TASK TO CARRY OUT:
Skip the pictures and quote all of the lines exactly.

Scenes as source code
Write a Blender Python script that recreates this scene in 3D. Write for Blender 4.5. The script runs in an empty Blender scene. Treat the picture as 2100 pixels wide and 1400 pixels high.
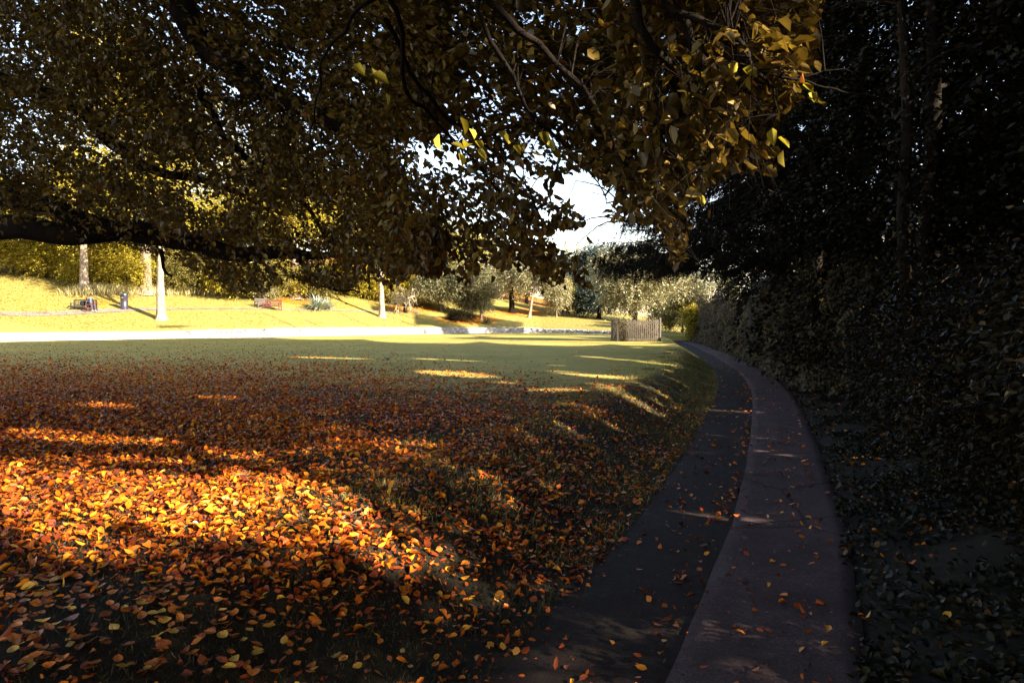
import bpy, math, random
import numpy as np
from mathutils import Vector, Matrix

# ------------------------------------------------------------------ camera, light, sky, exposure
S = bpy.context.scene
COL = S.collection
F = 1350.0                      # focal length in photo pixels (2100 wide)
HC = 1.4                        # camera height above the lawn
PITCH = math.atan((700 - 655) / F)
cam = bpy.data.cameras.new('camera'); camo = bpy.data.objects.new('camera', cam); COL.objects.link(camo)
camo.location = (0, 0, HC); camo.rotation_euler = (math.pi / 2 - PITCH, 0, 0)
cam.sensor_width = 36; cam.lens = F / 2100 * 36; cam.clip_end = 3000; cam.clip_start = 0.05
S.camera = camo
S.render.resolution_x = 1024; S.render.resolution_y = 682

SUN_EL = math.radians(25); SUN_AZ = math.atan2(0.85, -0.53)      # from +Y clockwise towards +X
SUNV = np.array([math.sin(SUN_AZ) * math.cos(SUN_EL), math.cos(SUN_AZ) * math.cos(SUN_EL), math.sin(SUN_EL)])
w = bpy.data.worlds.new('World'); S.world = w; w.use_nodes = True
nt = w.node_tree; bg = nt.nodes['Background']
sky = nt.nodes.new('ShaderNodeTexSky'); sky.sky_type = 'NISHITA'; sky.sun_disc = False
sky.sun_elevation = SUN_EL; sky.sun_rotation = SUN_AZ
sky.air_density = 1.2; sky.dust_density = 0.6; sky.ozone_density = 1.5
wb = nt.nodes.new('ShaderNodeMix'); wb.data_type = 'RGBA'; wb.blend_type = 'MULTIPLY'; wb.inputs[0].default_value = 1     # the photograph's warm white balance
nt.links.new(sky.outputs[0], wb.inputs[6]); wb.inputs[7].default_value = (1.0, .84, .80, 1)
nt.links.new(wb.outputs[2], bg.inputs[0]); bg.inputs[1].default_value = 0.10
sl = bpy.data.lights.new('sun', 'SUN'); so = bpy.data.objects.new('sun', sl); COL.objects.link(so)
sl.energy = 5.0; sl.angle = math.radians(0.5); sl.color = (1.0, 0.90, 0.74)
so.rotation_euler = Vector(SUNV).to_track_quat('Z', 'Y').to_euler(); so.location = (20, -20, 30)
S.view_settings.view_transform = 'Standard'; S.view_settings.look = 'None'
S.view_settings.gamma = 1; S.view_settings.exposure = 2.65
S.view_settings.use_curve_mapping = False
try:
    S.cycles.max_bounces = 6; S.cycles.diffuse_bounces = 3; S.cycles.transmission_bounces = 4
except Exception: pass

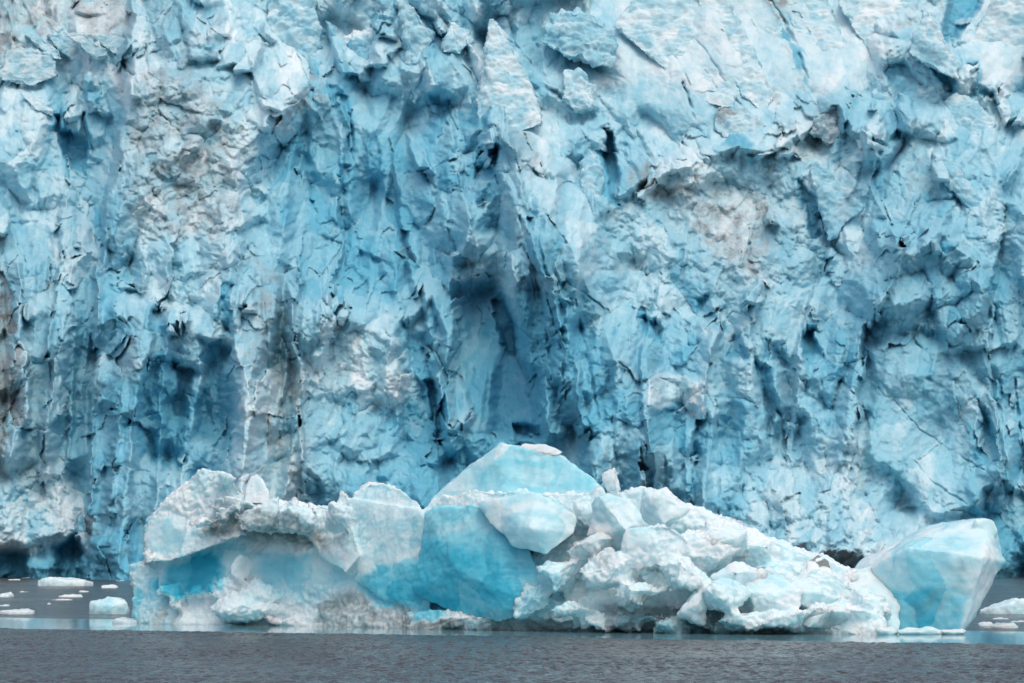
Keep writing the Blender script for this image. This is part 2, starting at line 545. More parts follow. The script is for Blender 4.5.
raise_poly([(478, 146), (498, 150), (497, 186), (478, 184)], -7, 3); paint_blue([(478, 146), (498, 150), (497, 186), (478, 184)], .88, 4)
# white crumpled streaks under it
raise_poly([(300, 305), (385, 300), (408, 330), (395, 395), (320, 400), (295, 350)], 3, 18); paint_blue([(300, 305), (385, 300), (408, 330), (395, 395), (320, 400), (295, 350)], .22, 16, .8)
raise_poly([(328, 440), (345, 420), (370, 414), (390, 428), (395, 452), (360, 462)], 3.5, 9)
# left walls: columns and recesses
ridge([(132, 300), (120, 420), (112, 580)], 4.5, 26, 22); ridge([(100, 250), (96, 400), (90, 580)], 3.5, 18, 16)
ridge([(60, 270), (55, 380), (50, 470)], 3, 16, 18); ridge([(20, 260), (24, 460)], 3, 12, 22)
REC = [(140, 362), (176, 355), (188, 365), (190, 420), (182, 462), (150, 470), (140, 430)]
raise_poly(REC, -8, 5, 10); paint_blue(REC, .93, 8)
raise_poly([(174, 360), (188, 366), (188, 418), (176, 415)], -5, 3)
raise_poly([(198, 338), (232, 342), (236, 420), (218, 446), (200, 440)], -5, 8); paint_blue([(198, 338), (232, 342), (236, 420), (218, 446), (200, 440)], .74, 7)
raise_poly([(104, 220), (113, 225), (114, 268), (106, 275), (101, 250)], -4, 4); paint_blue([(104, 220), (113, 225), (114, 268), (106, 275), (101, 250)], .72, 5)
raise_poly([(120, 318), (134, 322), (132, 342), (120, 340)], -3, 4); paint_blue([(120, 318), (134, 322), (132, 342), (120, 340)], .72, 5)
raise_poly([(222, 285), (236, 290), (226, 330), (218, 330)], -5, 3); paint_blue([(222, 285), (236, 290), (226, 330), (218, 330)], .85, 4)
raise_poly([(240, 350), (262, 345), (275, 400), (298, 470), (296, 560), (205, 560), (206, 490), (232, 430)], 4, 10); paint_blue([(240, 350), (262, 345), (275, 400), (298, 470), (296, 560), (205, 560), (206, 490), (232, 430)], .2, 12)
raise_poly([(138, 475), (152, 452), (160, 468), (185, 458), (200, 490), (205, 570), (138, 570)], 4.5, 5, 12); paint_blue([(138, 475), (152, 452), (160, 468), (185, 458), (200, 490), (205, 570), (138, 570)], .3, 8)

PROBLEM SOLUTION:
Write a Blender Python script that recreates this scene in 3D. Write for Blender 4.5. The script runs in an empty Blender scene. Treat the picture as 2100 pixels wide and 1400 pixels high.
import bpy, math, random
import numpy as np
from mathutils import Vector, Matrix

# ------------------------------------------------------------------ camera, light, sky, exposure
S = bpy.context.scene
COL = S.collection
F = 1350.0                      # focal length in photo pixels (2100 wide)
HC = 1.4                        # camera height above the lawn
PITCH = math.atan((700 - 655) / F)
cam = bpy.data.cameras.new('camera'); camo = bpy.data.objects.new('camera', cam); COL.objects.link(camo)
camo.location = (0, 0, HC); camo.rotation_euler = (math.pi / 2 - PITCH, 0, 0)
cam.sensor_width = 36; cam.lens = F / 2100 * 36; cam.clip_end = 3000; cam.clip_start = 0.05
S.camera = camo
S.render.resolution_x = 1024; S.render.resolution_y = 682

SUN_EL = math.radians(25); SUN_AZ = math.atan2(0.85, -0.53)      # from +Y clockwise towards +X
SUNV = np.array([math.sin(SUN_AZ) * math.cos(SUN_EL), math.cos(SUN_AZ) * math.cos(SUN_EL), math.sin(SUN_EL)])
w = bpy.data.worlds.new('World'); S.world = w; w.use_nodes = True
nt = w.node_tree; bg = nt.nodes['Background']
sky = nt.nodes.new('ShaderNodeTexSky'); sky.sky_type = 'NISHITA'; sky.sun_disc = False
sky.sun_elevation = SUN_EL; sky.sun_rotation = SUN_AZ
sky.air_density = 1.2; sky.dust_density = 0.6; sky.ozone_density = 1.5
wb = nt.nodes.new('ShaderNodeMix'); wb.data_type = 'RGBA'; wb.blend_type = 'MULTIPLY'; wb.inputs[0].default_value = 1     # the photograph's warm white balance
nt.links.new(sky.outputs[0], wb.inputs[6]); wb.inputs[7].default_value = (1.0, .84, .80, 1)
nt.links.new(wb.outputs[2], bg.inputs[0]); bg.inputs[1].default_value = 0.10
sl = bpy.data.lights.new('sun', 'SUN'); so = bpy.data.objects.new('sun', sl); COL.objects.link(so)
sl.energy = 5.0; sl.angle = math.radians(0.5); sl.color = (1.0, 0.90, 0.74)
so.rotation_euler = Vector(SUNV).to_track_quat('Z', 'Y').to_euler(); so.location = (20, -20, 30)
S.view_settings.view_transform = 'Standard'; S.view_settings.look = 'None'
S.view_settings.gamma = 1; S.view_settings.exposure = 2.65
S.view_settings.use_curve_mapping = False
try:
    S.cycles.max_bounces = 6; S.cycles.diffuse_bounces = 3; S.cycles.transmission_bounces = 4
except Exception: pass

Keep writing the Blender script for this image. This is part 2, starting at line 545. More parts follow. The script is for Blender 4.5.
raise_poly([(478, 146), (498, 150), (497, 186), (478, 184)], -7, 3); paint_blue([(478, 146), (498, 150), (497, 186), (478, 184)], .88, 4)
# white crumpled streaks under it
raise_poly([(300, 305), (385, 300), (408, 330), (395, 395), (320, 400), (295, 350)], 3, 18); paint_blue([(300, 305), (385, 300), (408, 330), (395, 395), (320, 400), (295, 350)], .22, 16, .8)
raise_poly([(328, 440), (345, 420), (370, 414), (390, 428), (395, 452), (360, 462)], 3.5, 9)
# left walls: columns and recesses
ridge([(132, 300), (120, 420), (112, 580)], 4.5, 26, 22); ridge([(100, 250), (96, 400), (90, 580)], 3.5, 18, 16)
ridge([(60, 270), (55, 380), (50, 470)], 3, 16, 18); ridge([(20, 260), (24, 460)], 3, 12, 22)
REC = [(140, 362), (176, 355), (188, 365), (190, 420), (182, 462), (150, 470), (140, 430)]
raise_poly(REC, -8, 5, 10); paint_blue(REC, .93, 8)
raise_poly([(174, 360), (188, 366), (188, 418), (176, 415)], -5, 3)
raise_poly([(198, 338), (232, 342), (236, 420), (218, 446), (200, 440)], -5, 8); paint_blue([(198, 338), (232, 342), (236, 420), (218, 446), (200, 440)], .74, 7)
raise_poly([(104, 220), (113, 225), (114, 268), (106, 275), (101, 250)], -4, 4); paint_blue([(104, 220), (113, 225), (114, 268), (106, 275), (101, 250)], .72, 5)
raise_poly([(120, 318), (134, 322), (132, 342), (120, 340)], -3, 4); paint_blue([(120, 318), (134, 322), (132, 342), (120, 340)], .72, 5)
raise_poly([(222, 285), (236, 290), (226, 330), (218, 330)], -5, 3); paint_blue([(222, 285), (236, 290), (226, 330), (218, 330)], .85, 4)
raise_poly([(240, 350), (262, 345), (275, 400), (298, 470), (296, 560), (205, 560), (206, 490), (232, 430)], 4, 10); paint_blue([(240, 350), (262, 345), (275, 400), (298, 470), (296, 560), (205, 560), (206, 490), (232, 430)], .2, 12)
raise_poly([(138, 475), (152, 452), (160, 468), (185, 458), (200, 490), (205, 570), (138, 570)], 4.5, 5, 12); paint_blue([(138, 475), (152, 452), (160, 468), (185, 458), (200, 490), (205, 570), (138, 570)], .3, 8)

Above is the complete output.